Picasso & Modern British Art

  • 4th August − 4th November 2012 | Scottish National Gallery of Modern Art | £10 (£7)

Ben Nicholson

Ben Nicholson always acknowledged his debt to Picasso. In December 1933, in his statement for the modernist group publication Unit-One, he listed Picasso, as one who had a made ‘a vital contribution’ in ‘the last epoch’. Nicholson also recalled to his biographer John Summerson the experience of seeing a cubist Picasso in a Paris gallery as setting a standard ‘by which I judge any realty in my own work’.

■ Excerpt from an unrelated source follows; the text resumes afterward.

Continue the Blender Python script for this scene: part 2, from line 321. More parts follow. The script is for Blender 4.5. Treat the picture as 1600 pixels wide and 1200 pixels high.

Nicholson was able to meet Picasso only a few times, the first in March and April 1933, and his relationship with Picasso was not with the man himself but with the work encountered during his visits to Paris. Before 1934 opportunities to see works by Picasso in London were rare and in 1930 Nicholson encouraged the director of the Lefevre Galleries to hold an exhibition, but the gallery director doubted whether the London public was ‘ready for a Picasso exhibition yet’.

Picasso’s collage-like paintings and his later cubist works provided the starting point for Nicholson’s first abstract works which featured overlapping flat planes and rectilinear patterns. These pictures relate to aspects of Picasso’s work from the late 1910s and 1920s, such as repeated forms, decorative arrangements and the use of still-life objects.